The Home Office has published statistics on the Operation of police powers under the Terrorism Act 2000 for the financial year ending March 2016.

Consultations

The Home Office has issued a call for evidence in relation to its independent review into the application of sharia law. Evidence is requested from those with relevant knowledge, expertise or experience on the use of sharia law. The deadline for responses is 16 August.

The Ministry of Justice has launched a consultation on proposals to make amendments to the Legal Services Act 2007. The proposals would amendment the regulatory framework for legal services to reduce barriers and encourage competition. The deadline for responses is 3 August.

The Ministry of Justice has published its response to an earlier consultation on reform of judicial review. The response indicates that the Government intend to retain the general approach set out in the consultation with the aim of achieving greater transparency in how JRs are funded; limiting the potential for third-party funders to avoid liability for litigation costs; and limiting the use of cost capping orders. MOJ is also consulting further on one aspect of the proposals, regarding the provision to other parties of financial information under the Criminal Justice and Courts Act 2015. The deadline is 18 August.

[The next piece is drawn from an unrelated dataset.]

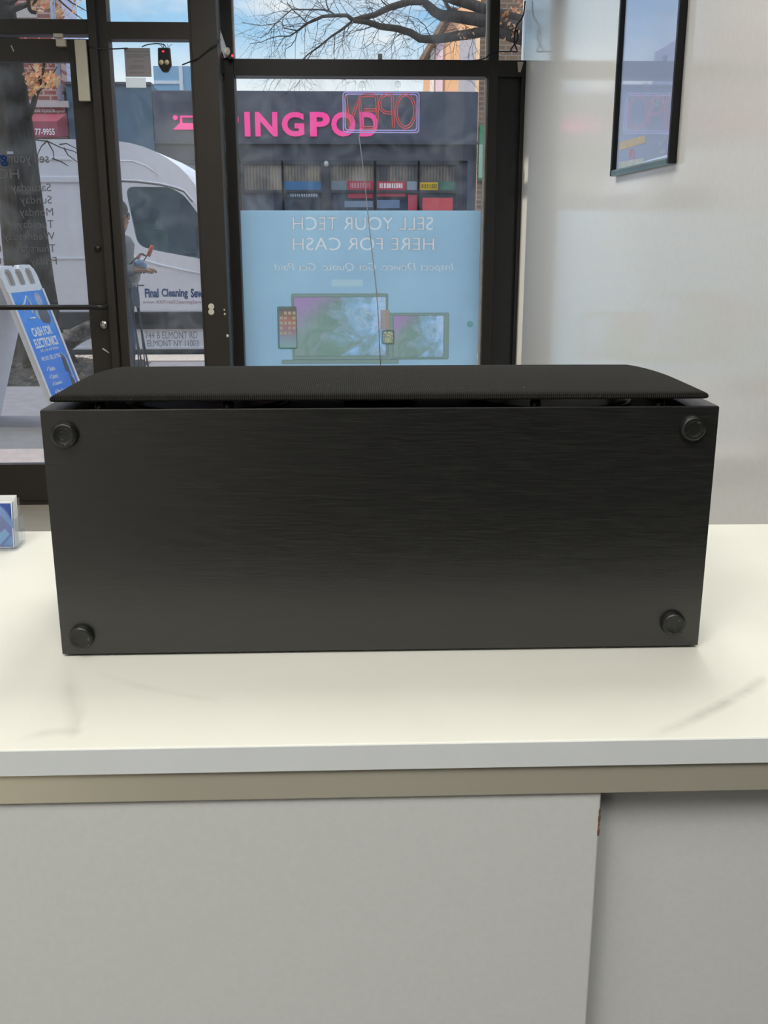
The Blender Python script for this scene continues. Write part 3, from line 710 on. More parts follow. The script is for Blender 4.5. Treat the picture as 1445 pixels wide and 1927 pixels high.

The Law Commission has launched a consultation on its 13th programme of law reform. It is seeking responses on possible changes to the substantive law of England and Wales, including (but not limited to) those where Parliament has legislated, or secondary legislation has been enacted, in response to EU directives. It is also seeking responses to a number of potential projects on specific areas, including arbitration and inquiries. The deadline is 31 October 2016.

Social care

The Carers Trust has published a report, Care Act for carers one year on: Lessons learned, Next steps. The report found that a majority of carers had noticed no difference since the introduction of new rights under the Care Act 2014, and concluded that implementation by local authorities has been patchy and incomplete. It recommended that the Government should invest in support to ensure the new legal rights for carers are fully introduced in all areas.

The Association of Directors of Adult Social Services has published its annual Budget Survey, providing an analysis of the state of adult social care finances drawn from the experiences of current leaders in adult social care.

Reports and publications

The Law Commission has published a report recommending a new approach to law making in Wales and ways to make the existing law applicable in Wales clearer, simpler and easier to access. This would include consolidating and codifying significant areas of legislation such as education, housing, health and planning. The report also makes recommendations to help the Welsh Government and judiciary develop and apply law made in the Welsh language, considering existing practices for drafting and interpreting bilingual legislation.

The Information Commissioner has published an annual report and financial statement for 2015/16.

The Legal Services Board has also published an annual report for 2015/16, as have the Ministry of Justice and NOMS.

The Hague Institute for the Internationalisation of Law has published a report on the future of online dispute resolution (ODR) in the courts. ‘ODR and the Courts: The promise of 100% access to justice?’ reports on ideas presented at the annual Online Dispute Resolution conference in the Hague and reflects practices in ODR innovations in various legal systems.